Instructions for the task:
The lines to extract run from the first line of the material below to the line containing "random.seed(7)", both included; leave the pictures behind.

>> BEGIN

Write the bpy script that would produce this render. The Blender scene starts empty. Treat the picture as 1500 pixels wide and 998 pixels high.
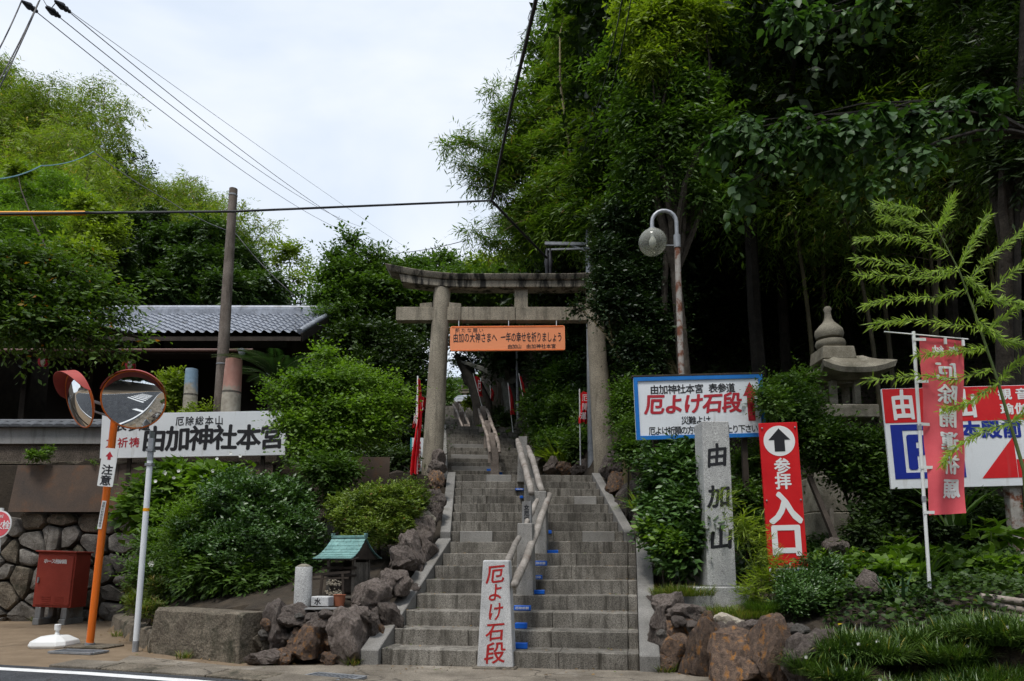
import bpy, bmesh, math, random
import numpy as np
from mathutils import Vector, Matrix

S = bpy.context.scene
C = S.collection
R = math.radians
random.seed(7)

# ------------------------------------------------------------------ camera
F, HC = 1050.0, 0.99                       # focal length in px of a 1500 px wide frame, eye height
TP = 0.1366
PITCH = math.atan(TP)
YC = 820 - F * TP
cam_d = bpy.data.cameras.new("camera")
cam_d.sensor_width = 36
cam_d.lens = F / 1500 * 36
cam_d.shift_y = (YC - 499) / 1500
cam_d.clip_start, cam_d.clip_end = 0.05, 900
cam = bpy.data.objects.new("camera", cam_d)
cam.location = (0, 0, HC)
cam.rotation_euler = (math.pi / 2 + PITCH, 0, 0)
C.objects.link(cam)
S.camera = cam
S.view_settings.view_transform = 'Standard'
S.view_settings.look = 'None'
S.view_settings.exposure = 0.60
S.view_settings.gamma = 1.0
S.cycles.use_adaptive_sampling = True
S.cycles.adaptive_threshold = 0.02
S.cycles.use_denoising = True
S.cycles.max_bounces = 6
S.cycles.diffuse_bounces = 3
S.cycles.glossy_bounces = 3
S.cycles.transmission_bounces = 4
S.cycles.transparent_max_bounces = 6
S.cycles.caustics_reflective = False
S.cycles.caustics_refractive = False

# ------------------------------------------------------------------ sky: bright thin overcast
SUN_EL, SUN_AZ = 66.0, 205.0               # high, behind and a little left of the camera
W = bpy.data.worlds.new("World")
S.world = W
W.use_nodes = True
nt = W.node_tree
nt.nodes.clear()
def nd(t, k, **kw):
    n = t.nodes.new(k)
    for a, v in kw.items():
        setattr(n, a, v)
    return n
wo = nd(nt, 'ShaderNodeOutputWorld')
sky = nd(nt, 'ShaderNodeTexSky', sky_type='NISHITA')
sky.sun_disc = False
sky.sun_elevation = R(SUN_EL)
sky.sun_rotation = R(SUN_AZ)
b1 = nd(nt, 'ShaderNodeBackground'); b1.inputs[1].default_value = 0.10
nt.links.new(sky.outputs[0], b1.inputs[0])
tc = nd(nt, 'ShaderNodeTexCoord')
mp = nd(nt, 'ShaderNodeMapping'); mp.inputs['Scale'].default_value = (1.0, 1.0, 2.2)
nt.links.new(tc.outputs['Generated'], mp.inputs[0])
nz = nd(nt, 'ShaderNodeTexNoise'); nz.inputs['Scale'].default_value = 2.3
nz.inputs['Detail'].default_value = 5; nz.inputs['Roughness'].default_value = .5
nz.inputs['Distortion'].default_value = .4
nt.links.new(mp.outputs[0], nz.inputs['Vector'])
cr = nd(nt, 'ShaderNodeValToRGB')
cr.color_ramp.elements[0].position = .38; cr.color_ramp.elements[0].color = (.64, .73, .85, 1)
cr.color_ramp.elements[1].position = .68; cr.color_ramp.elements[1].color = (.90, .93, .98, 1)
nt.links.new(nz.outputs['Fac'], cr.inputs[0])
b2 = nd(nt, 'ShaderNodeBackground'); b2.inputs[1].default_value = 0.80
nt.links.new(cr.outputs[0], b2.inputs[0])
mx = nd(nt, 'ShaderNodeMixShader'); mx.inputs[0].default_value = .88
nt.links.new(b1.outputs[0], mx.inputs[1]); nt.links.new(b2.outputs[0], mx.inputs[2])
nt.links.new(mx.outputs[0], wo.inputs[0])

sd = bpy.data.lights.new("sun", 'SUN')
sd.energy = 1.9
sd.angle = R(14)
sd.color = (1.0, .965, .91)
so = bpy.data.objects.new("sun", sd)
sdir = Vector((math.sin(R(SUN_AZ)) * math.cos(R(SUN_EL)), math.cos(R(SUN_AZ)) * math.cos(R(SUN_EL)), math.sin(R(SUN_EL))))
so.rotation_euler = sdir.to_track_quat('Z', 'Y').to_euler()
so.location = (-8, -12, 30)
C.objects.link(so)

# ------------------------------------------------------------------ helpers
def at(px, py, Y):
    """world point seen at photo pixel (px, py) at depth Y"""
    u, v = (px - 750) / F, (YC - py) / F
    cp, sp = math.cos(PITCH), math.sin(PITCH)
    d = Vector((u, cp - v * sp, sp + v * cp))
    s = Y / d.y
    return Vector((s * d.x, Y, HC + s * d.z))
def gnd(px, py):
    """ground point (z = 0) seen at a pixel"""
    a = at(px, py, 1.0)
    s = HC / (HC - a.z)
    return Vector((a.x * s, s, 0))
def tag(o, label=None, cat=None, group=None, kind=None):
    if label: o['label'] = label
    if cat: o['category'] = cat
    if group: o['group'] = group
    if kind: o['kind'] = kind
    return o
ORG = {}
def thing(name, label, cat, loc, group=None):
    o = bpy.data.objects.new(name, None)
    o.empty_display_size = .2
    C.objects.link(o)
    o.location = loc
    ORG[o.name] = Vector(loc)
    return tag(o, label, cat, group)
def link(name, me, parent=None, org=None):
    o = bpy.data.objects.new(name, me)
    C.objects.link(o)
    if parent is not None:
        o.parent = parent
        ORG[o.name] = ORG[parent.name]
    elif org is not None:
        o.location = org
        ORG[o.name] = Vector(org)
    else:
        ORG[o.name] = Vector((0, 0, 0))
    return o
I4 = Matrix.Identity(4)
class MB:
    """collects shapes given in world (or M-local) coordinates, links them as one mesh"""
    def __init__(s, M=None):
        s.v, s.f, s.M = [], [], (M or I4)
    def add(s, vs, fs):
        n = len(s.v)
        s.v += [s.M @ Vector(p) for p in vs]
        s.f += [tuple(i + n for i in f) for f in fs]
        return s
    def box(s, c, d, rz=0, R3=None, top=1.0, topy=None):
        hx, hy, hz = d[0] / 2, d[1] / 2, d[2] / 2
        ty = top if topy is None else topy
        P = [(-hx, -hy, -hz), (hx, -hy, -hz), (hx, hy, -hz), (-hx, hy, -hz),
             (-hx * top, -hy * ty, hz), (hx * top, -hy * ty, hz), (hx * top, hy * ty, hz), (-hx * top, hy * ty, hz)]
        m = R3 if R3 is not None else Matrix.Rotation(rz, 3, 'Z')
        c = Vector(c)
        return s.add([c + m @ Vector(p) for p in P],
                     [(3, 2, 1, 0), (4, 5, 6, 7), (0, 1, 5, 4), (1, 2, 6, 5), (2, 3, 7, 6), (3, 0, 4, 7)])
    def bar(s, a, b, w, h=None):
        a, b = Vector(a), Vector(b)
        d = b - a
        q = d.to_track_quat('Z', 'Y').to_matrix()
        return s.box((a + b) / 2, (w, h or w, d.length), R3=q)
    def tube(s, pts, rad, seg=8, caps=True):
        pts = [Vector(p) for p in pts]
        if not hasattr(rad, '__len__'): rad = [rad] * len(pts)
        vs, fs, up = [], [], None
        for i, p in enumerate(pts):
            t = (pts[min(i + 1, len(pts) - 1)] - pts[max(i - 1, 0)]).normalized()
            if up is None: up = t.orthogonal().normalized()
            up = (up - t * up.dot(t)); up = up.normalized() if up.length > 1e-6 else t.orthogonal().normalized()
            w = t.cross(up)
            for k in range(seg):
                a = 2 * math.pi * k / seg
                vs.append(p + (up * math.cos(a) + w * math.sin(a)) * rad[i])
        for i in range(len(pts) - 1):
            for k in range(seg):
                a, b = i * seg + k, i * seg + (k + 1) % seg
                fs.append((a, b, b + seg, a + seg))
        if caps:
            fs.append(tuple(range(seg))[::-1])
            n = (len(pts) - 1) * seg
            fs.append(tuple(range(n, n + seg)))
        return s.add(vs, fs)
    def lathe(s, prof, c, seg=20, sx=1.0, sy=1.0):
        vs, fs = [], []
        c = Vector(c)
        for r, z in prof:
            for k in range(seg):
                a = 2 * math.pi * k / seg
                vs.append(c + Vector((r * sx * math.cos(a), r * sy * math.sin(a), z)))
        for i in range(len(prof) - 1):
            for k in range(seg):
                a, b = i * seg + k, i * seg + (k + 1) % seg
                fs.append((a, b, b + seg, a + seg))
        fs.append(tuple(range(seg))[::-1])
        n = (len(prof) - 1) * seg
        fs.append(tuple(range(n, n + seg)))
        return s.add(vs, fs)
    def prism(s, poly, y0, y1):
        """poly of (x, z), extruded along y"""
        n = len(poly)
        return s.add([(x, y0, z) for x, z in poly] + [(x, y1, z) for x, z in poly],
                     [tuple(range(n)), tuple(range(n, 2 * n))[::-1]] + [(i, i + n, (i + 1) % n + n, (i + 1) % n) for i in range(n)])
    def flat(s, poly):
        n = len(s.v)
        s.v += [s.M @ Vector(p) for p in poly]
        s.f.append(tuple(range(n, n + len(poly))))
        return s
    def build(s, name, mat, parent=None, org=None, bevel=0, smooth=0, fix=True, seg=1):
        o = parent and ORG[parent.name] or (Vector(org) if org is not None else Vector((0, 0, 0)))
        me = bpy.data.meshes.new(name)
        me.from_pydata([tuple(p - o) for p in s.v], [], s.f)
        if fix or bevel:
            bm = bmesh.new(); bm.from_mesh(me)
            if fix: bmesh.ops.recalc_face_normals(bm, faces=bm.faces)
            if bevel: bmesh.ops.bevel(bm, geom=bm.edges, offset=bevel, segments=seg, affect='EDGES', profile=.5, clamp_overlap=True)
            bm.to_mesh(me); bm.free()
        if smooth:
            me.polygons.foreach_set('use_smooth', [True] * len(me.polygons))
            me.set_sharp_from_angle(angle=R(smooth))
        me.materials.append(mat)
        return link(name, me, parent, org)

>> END

Solution to this task:
Write the bpy script that would produce this render. The Blender scene starts empty. Treat the picture as 1500 pixels wide and 998 pixels high.
import bpy, bmesh, math, random
import numpy as np
from mathutils import Vector, Matrix

S = bpy.context.scene
C = S.collection
R = math.radians
random.seed(7)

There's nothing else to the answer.